The organization that sells hydro-electric power to Ketchikan, Wrangell and Petersburg finds itself in an unusual situation this year, plenty of electricity to sell and a decreasing demand from customers in the three Southeast communities. As Joe Viechnicki reports, a warm, wet winter and lower oil prices are factors.

The Southeast Alaska Power Agency owns the Tyee Lake power plant near Wrangell and the Swan Lake plant near Ketchikan, along with transmission lines that can send electricity from those plants to the three communities.

SEAPA’s director of special projects Eric Wolfe told that agency’s board of directors this month that demand for that hydro power this year is well under capacity.

“We have way, way, way more resources than load,” Wolfe said. “This morning (June 9) we had the lowest load ever, below the range of the existing control system, four megawatts. We had less than 25 percent of the capacity of one machine as our total deliveries this morning.”

Water drops from Tyee Lake on the mainland near Wrangell into an underground penstock and it powers two turbines. (Photo courtesy of the Southeast Alaska Power Agency)

Water drops from Tyee Lake on the mainland near Wrangell into an underground penstock and it powers two turbines. (Photo courtesy of the Southeast Alaska Power Agency)


SEAPA has been spilling water out of its plant at Tyee Lake and even turning off those turbines for periods of time in an attempt to draw down the lake level at Swan Lake.

CEO Trey Acteson explained the warm wet winter has meant a lower demand for power. “So warmer, loads are lower. Fish processing may be a little bit lower too. We haven’t seen that pick up much this year,” Acteson said.

With lakes full around the region, Petersburg and Ketchikan can rely more on locally owned hydro plants, before buying power from SEAPA.

Petersburg's Crystal Lake hydro plant is one source for the community. (KFSK file photo)

Petersburg’s Crystal Lake hydro plant is one source for the community. (KFSK file photo)


Board member and Wrangell electrical superintendent Clay Hammer noted another factor. “Speaking just strictly from Wrangell’s standpoint, I know the cost of fuel dropping has really impacted our sales,” Hammer said. “Our big municipal boilers, all the ones that can have all jumped ship and all gone back to oil.

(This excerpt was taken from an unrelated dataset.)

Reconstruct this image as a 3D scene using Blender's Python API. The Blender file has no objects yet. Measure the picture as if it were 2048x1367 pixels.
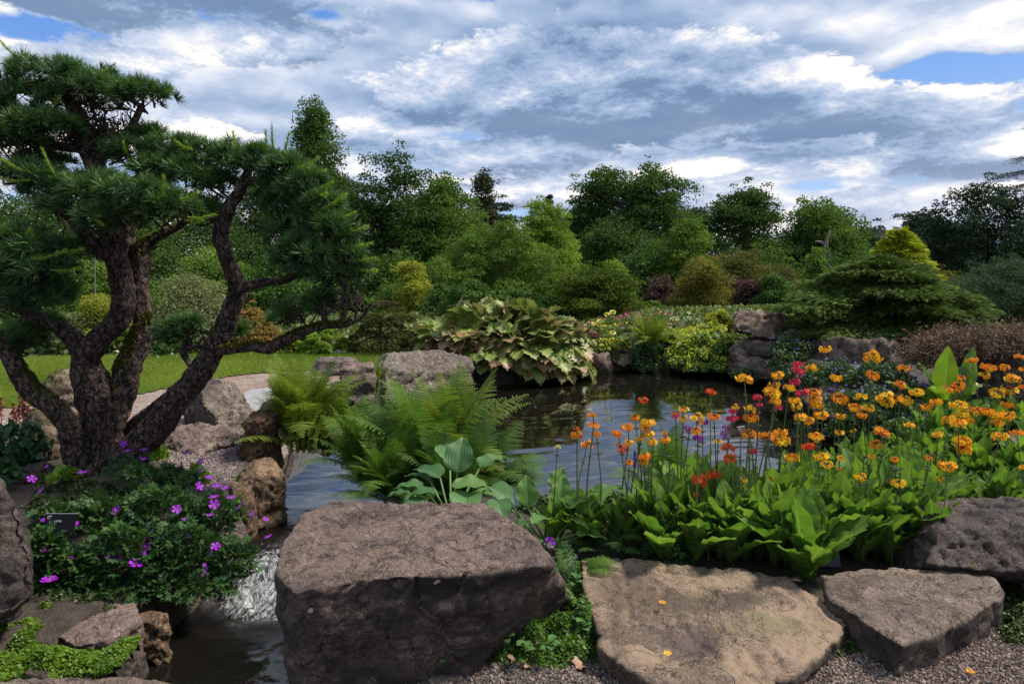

So I know city wide that that has impacted our revenues.”

It wasn’t that long ago that SEAPA was encouraging conservation and looking into potential new electrical sources to add to its system to keep up with a growing demand. In an effort to increase capacity, the organization this spring started a multi-million dollar project to raise the lake level at Swan Lake.

Acteson reminded the board that the situation can swing back the other way rapidly. “Three years ago I think, four years ago, Andy (Donato of Ketchikan Public Utilities) I think Ketchikan burned almost three million bucks in diesel,” Acteson said. “So things can switch change really fast the other way. So I always have that in the back of my head that we could be sitting here a couple years from now saying we need to build another hydro project. So always something to keep in mind.”

The three communities have backup diesel generators used when the system is down or if there’s not enough hydro power to sell.
That’s not the case this year. In fact SEAPA is leasing a piece of equipment called a load bank to use some of the output from Swan Lake and keep the lake level low there while construction is underway.

Board members heard that SEAPA is expecting a drop in revenue in the upcoming year because of decreased power sales. Joe Nelson of Petersburg wanted to look into ways to reverse that.

“I’m looking for any way to increase our system load whether that means going to existing customers and deal with them with potentially special rates to do certain things so they don’t switch back to oil for instance,” Nelson explained. “Go out to the new marijuana growers and maybe get them a special rate, you know, be creative. Because we can’t just continue to spill the kind of water we’re spilling and sit idly by. We gotta be proactive.”

Others on the board urged caution with the surplus.

“If we go out and we find new load that’s all well and good but then if weather and fuel prices all go back to normal then we may be stuck in the situation where we’re having to raise rates to add more capacity to the system potentially,” said Wrangell electrical superintendent Hammer. “I don’t know. This situation we’re in may be temporary.”

SEAPA is not raising rates for the upcoming year. The board approved a whole sale power rate of 6.8 cents a kilowatt hour for power sold to the utilities in the three towns. That rate hasn’t changed in 18 years. The board also approved a rebate totaling 800-thousand dollars for this past year’s power sales. That will be divvied up between the three communities based on their power purchases and essentially lowers last year’s power rate to around 6.3 cents a kilowatt hour.

(Editor’s note: this story has been corrected to show the final quote in the story was said by Clay Hammer of Wrangell, not Stephen Prysunka. KFSK regrets the error.)